Brahms Piano Concerto No 2; Paganini Variations

A pianist with virtuosity to burn but a one-dimensional reading of a great concerto

Record and Artist Details

Composer or Director: Johannes Brahms

Genre:

Orchestral

Label: Mirare

Media Format: CD or Download

Media Runtime: 0

Mastering:

Stereo

Catalogue Number: MIR132

Tracks:

Composition Artist Credit
Concerto for Piano and Orchestra No. 2 Johannes Brahms, Composer
Boris Berezovsky, Piano
Dmitry Liss, Conductor
Johannes Brahms, Composer
Ural Philharmonic Orchestra
(28) Variations on a Theme by Paganini Johannes Brahms, Composer
Boris Berezovsky, Piano
Johannes Brahms, Composer
(10) Hungarian Dances, Movement: No. 1 in G minor Johannes Brahms, Composer
Boris Berezovsky, Piano
Johannes Brahms, Composer
(10) Hungarian Dances, Movement: No. 2 in D minor Johannes Brahms, Composer
Boris Berezovsky, Piano
Johannes Brahms, Composer
(10) Hungarian Dances, Movement: No. 4 in F minor Johannes Brahms, Composer
Boris Berezovsky, Piano
Johannes Brahms, Composer
Boris Berezovsky delivers the notes of the B flat Concerto with Olympian ease. What the gods bestowed on him doesn’t, however, include empathy for the richness and multifariousness of Brahms. With tempi pressed ever harder in the quick movements, the concerto is traversed rather than interpreted, and there’s little exploration of the music behind the notes. Nicholas Angelich’s recording gives us variousness and subtleties, and an ideal balance of grandeur and intimacy throughout, but none of that’s on offer here. This is the concerto as a high-octane virtuoso number. It made me wonder whether Tchaikovsky, who loathed Brahms, might have enjoyed it played this way.
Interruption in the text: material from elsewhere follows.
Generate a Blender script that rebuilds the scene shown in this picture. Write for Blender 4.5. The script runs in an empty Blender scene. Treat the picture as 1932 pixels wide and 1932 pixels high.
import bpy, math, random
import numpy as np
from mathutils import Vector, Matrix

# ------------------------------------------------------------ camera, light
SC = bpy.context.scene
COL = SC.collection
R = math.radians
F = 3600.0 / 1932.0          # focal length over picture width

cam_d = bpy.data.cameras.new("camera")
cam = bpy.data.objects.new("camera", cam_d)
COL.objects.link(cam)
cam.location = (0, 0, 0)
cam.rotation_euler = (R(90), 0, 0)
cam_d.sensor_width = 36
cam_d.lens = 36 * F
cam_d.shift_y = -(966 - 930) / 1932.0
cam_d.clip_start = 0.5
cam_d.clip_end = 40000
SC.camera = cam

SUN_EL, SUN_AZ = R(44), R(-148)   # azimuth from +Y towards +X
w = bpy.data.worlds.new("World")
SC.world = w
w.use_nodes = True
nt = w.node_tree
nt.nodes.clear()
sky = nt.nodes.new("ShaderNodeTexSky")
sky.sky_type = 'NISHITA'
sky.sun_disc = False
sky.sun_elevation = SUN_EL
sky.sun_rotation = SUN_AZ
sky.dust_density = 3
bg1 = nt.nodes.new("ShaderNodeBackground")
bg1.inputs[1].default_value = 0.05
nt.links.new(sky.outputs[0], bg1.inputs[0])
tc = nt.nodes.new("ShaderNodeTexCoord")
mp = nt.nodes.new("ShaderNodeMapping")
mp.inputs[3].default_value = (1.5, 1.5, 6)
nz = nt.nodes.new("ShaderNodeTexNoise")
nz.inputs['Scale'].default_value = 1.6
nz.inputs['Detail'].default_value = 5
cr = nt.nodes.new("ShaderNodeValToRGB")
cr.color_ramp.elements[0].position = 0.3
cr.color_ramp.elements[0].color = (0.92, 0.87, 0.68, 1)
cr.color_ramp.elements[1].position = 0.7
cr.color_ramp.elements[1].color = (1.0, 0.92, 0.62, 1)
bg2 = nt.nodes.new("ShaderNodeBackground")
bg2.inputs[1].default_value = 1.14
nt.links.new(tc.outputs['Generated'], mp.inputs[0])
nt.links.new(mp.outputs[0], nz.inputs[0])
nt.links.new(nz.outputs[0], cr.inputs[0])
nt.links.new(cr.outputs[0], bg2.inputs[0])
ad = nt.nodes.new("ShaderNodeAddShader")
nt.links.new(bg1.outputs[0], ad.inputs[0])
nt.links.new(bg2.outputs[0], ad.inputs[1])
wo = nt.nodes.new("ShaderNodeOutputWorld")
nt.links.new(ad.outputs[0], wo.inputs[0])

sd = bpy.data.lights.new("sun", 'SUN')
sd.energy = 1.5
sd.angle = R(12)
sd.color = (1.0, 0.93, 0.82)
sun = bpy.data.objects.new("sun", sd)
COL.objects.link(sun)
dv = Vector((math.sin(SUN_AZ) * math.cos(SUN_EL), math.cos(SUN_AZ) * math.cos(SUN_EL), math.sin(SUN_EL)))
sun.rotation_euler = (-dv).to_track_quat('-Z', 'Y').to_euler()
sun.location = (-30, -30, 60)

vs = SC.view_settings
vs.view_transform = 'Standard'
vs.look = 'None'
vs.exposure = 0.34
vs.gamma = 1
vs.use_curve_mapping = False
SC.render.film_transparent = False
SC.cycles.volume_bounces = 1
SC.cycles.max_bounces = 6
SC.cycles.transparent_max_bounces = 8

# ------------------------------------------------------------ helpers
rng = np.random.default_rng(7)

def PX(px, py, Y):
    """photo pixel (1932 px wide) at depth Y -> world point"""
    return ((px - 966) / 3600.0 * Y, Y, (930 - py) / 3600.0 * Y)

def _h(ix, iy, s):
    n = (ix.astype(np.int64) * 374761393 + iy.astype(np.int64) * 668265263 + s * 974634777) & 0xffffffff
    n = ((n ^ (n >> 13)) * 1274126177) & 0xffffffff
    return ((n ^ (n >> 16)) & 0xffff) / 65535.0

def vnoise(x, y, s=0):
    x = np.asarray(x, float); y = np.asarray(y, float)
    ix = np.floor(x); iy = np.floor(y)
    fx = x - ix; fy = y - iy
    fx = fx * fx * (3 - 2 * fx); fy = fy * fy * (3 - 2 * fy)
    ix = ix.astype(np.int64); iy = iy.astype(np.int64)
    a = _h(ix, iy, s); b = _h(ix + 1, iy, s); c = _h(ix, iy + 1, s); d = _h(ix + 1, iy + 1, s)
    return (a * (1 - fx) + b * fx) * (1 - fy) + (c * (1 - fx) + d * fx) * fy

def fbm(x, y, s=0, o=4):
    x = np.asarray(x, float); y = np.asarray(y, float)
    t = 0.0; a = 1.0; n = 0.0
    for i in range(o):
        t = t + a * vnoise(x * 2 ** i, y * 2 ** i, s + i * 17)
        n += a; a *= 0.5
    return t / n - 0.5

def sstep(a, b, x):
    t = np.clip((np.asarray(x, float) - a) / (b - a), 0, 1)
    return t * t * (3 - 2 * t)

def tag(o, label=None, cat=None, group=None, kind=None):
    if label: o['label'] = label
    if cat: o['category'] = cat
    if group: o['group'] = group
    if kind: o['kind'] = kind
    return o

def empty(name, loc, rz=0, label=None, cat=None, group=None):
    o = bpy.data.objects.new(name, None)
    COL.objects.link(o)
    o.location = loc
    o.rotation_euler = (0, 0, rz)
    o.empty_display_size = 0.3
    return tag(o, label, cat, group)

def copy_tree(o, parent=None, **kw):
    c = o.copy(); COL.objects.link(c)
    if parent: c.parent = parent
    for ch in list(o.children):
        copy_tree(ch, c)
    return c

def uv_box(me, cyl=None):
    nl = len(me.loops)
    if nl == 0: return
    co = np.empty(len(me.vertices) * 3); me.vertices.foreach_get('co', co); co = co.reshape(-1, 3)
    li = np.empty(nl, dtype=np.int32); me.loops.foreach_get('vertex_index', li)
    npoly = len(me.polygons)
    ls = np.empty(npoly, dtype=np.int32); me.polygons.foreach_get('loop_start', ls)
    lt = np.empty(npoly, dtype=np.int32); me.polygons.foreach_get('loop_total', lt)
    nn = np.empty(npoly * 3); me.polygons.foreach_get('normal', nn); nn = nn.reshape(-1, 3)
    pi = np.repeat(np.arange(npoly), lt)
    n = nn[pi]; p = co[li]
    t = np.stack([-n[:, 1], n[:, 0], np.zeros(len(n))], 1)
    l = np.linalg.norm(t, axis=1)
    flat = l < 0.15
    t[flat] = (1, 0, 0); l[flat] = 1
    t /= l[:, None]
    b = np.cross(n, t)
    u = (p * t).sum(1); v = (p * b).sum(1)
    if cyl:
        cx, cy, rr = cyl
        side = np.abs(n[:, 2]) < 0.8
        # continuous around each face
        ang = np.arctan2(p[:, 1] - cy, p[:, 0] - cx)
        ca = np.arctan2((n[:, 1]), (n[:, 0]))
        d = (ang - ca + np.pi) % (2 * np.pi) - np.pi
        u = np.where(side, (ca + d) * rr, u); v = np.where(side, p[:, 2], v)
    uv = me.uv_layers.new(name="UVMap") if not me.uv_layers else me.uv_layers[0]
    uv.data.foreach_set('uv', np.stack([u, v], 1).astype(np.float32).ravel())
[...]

Connoisseurs of piano-playing will find plenty to astonish them and I do not discount the musical pleasures that fluency and beauty of sound of this order can bring. But oh dear, the wood and the trees. The dimensions of the territory are on view but the terrain has received little in the way of nurture – and it might be said a lot of the trees appear to have been felled. The slipshod detail becomes an increasing irritation: try the opening of the finale, where the articulation of the dotted rhythm comes out almost as a triplet. Hard to overlook, too, are the many faults of internal balance. The orchestra is valiant but lacks first-desk principals of quality, and the bass-heavy sound tends to be muddy.

The second book of Paganini Variations gives us more of the same. Berezovsky, flying by the seat of his pants, displays an agility few could rival but the performance is one-dimensional and the manner of it heartless. I recall with pleasure the exceptional quality of some of Berezovsky’s other recordings, when his heart and mind have been engaged, but I don’t think anyone could claim this is among them.